### Source excerpt
=====

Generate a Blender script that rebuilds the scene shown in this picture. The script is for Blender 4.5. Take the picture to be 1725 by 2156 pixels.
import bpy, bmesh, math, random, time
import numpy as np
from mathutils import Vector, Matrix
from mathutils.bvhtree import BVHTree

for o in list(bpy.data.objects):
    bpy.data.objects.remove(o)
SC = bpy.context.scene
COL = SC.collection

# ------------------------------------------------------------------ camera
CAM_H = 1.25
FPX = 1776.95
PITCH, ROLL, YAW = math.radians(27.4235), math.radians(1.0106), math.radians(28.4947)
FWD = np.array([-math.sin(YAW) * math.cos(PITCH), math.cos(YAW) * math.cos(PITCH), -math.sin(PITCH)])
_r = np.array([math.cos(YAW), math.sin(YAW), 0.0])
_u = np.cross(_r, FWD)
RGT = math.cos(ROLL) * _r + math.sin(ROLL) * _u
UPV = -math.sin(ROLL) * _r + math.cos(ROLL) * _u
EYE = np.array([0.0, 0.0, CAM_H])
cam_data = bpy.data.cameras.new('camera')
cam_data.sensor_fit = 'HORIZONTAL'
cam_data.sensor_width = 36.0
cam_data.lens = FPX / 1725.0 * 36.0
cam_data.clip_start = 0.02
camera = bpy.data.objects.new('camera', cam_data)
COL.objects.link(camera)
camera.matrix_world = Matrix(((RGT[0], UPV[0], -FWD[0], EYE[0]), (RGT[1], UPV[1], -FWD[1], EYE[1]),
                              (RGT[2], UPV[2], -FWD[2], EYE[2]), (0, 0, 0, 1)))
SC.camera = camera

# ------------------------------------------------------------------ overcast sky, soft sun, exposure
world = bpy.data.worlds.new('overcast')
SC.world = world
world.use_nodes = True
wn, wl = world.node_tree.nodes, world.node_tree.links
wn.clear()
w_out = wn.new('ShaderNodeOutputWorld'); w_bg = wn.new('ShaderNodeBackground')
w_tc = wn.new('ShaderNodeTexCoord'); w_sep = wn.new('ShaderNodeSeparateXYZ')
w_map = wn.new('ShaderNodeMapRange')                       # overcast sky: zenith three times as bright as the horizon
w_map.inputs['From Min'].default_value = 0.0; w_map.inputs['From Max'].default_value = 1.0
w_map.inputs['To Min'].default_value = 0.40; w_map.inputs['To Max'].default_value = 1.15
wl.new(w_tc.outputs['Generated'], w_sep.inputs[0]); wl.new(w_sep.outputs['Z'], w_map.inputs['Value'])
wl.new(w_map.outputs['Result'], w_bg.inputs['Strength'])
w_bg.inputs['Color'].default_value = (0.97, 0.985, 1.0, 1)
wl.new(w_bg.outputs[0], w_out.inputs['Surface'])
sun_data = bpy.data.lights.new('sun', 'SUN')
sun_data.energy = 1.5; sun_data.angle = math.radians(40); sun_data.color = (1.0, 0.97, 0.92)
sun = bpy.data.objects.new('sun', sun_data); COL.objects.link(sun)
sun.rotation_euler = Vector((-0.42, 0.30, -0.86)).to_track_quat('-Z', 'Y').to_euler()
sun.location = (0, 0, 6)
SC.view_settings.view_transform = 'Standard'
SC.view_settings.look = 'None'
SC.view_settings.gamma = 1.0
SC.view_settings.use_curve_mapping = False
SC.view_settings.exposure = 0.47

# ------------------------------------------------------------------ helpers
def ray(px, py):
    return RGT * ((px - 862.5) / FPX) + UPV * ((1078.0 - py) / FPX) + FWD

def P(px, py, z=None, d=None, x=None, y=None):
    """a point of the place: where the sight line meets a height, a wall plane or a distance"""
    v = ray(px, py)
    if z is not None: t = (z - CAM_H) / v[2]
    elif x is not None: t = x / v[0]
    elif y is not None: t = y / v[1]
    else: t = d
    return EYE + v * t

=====

### Work to be completed
Copy out the full listing exactly.

### Completed task
Generate a Blender script that rebuilds the scene shown in this picture. The script is for Blender 4.5. Take the picture to be 1725 by 2156 pixels.
import bpy, bmesh, math, random, time
import numpy as np
from mathutils import Vector, Matrix
from mathutils.bvhtree import BVHTree

for o in list(bpy.data.objects):
    bpy.data.objects.remove(o)
SC = bpy.context.scene
COL = SC.collection

# ------------------------------------------------------------------ camera
CAM_H = 1.25
FPX = 1776.95
PITCH, ROLL, YAW = math.radians(27.4235), math.radians(1.0106), math.radians(28.4947)
FWD = np.array([-math.sin(YAW) * math.cos(PITCH), math.cos(YAW) * math.cos(PITCH), -math.sin(PITCH)])
_r = np.array([math.cos(YAW), math.sin(YAW), 0.0])
_u = np.cross(_r, FWD)
RGT = math.cos(ROLL) * _r + math.sin(ROLL) * _u
UPV = -math.sin(ROLL) * _r + math.cos(ROLL) * _u
EYE = np.array([0.0, 0.0, CAM_H])
cam_data = bpy.data.cameras.new('camera')
cam_data.sensor_fit = 'HORIZONTAL'
cam_data.sensor_width = 36.0
cam_data.lens = FPX / 1725.0 * 36.0
cam_data.clip_start = 0.02
camera = bpy.data.objects.new('camera', cam_data)
COL.objects.link(camera)
camera.matrix_world = Matrix(((RGT[0], UPV[0], -FWD[0], EYE[0]), (RGT[1], UPV[1], -FWD[1], EYE[1]),
                              (RGT[2], UPV[2], -FWD[2], EYE[2]), (0, 0, 0, 1)))
SC.camera = camera

# ------------------------------------------------------------------ overcast sky, soft sun, exposure
world = bpy.data.worlds.new('overcast')
SC.world = world
world.use_nodes = True
wn, wl = world.node_tree.nodes, world.node_tree.links
wn.clear()
w_out = wn.new('ShaderNodeOutputWorld'); w_bg = wn.new('ShaderNodeBackground')
w_tc = wn.new('ShaderNodeTexCoord'); w_sep = wn.new('ShaderNodeSeparateXYZ')
w_map = wn.new('ShaderNodeMapRange')                       # overcast sky: zenith three times as bright as the horizon
w_map.inputs['From Min'].default_value = 0.0; w_map.inputs['From Max'].default_value = 1.0
w_map.inputs['To Min'].default_value = 0.40; w_map.inputs['To Max'].default_value = 1.15
wl.new(w_tc.outputs['Generated'], w_sep.inputs[0]); wl.new(w_sep.outputs['Z'], w_map.inputs['Value'])
wl.new(w_map.outputs['Result'], w_bg.inputs['Strength'])
w_bg.inputs['Color'].default_value = (0.97, 0.985, 1.0, 1)
wl.new(w_bg.outputs[0], w_out.inputs['Surface'])
sun_data = bpy.data.lights.new('sun', 'SUN')
sun_data.energy = 1.5; sun_data.angle = math.radians(40); sun_data.color = (1.0, 0.97, 0.92)
sun = bpy.data.objects.new('sun', sun_data); COL.objects.link(sun)
sun.rotation_euler = Vector((-0.42, 0.30, -0.86)).to_track_quat('-Z', 'Y').to_euler()
sun.location = (0, 0, 6)
SC.view_settings.view_transform = 'Standard'
SC.view_settings.look = 'None'
SC.view_settings.gamma = 1.0
SC.view_settings.use_curve_mapping = False
SC.view_settings.exposure = 0.47

# ------------------------------------------------------------------ helpers
def ray(px, py):
    return RGT * ((px - 862.5) / FPX) + UPV * ((1078.0 - py) / FPX) + FWD

def P(px, py, z=None, d=None, x=None, y=None):
    """a point of the place: where the sight line meets a height, a wall plane or a distance"""
    v = ray(px, py)
    if z is not None: t = (z - CAM_H) / v[2]
    elif x is not None: t = x / v[0]
    elif y is not None: t = y / v[1]
    else: t = d
    return EYE + v * t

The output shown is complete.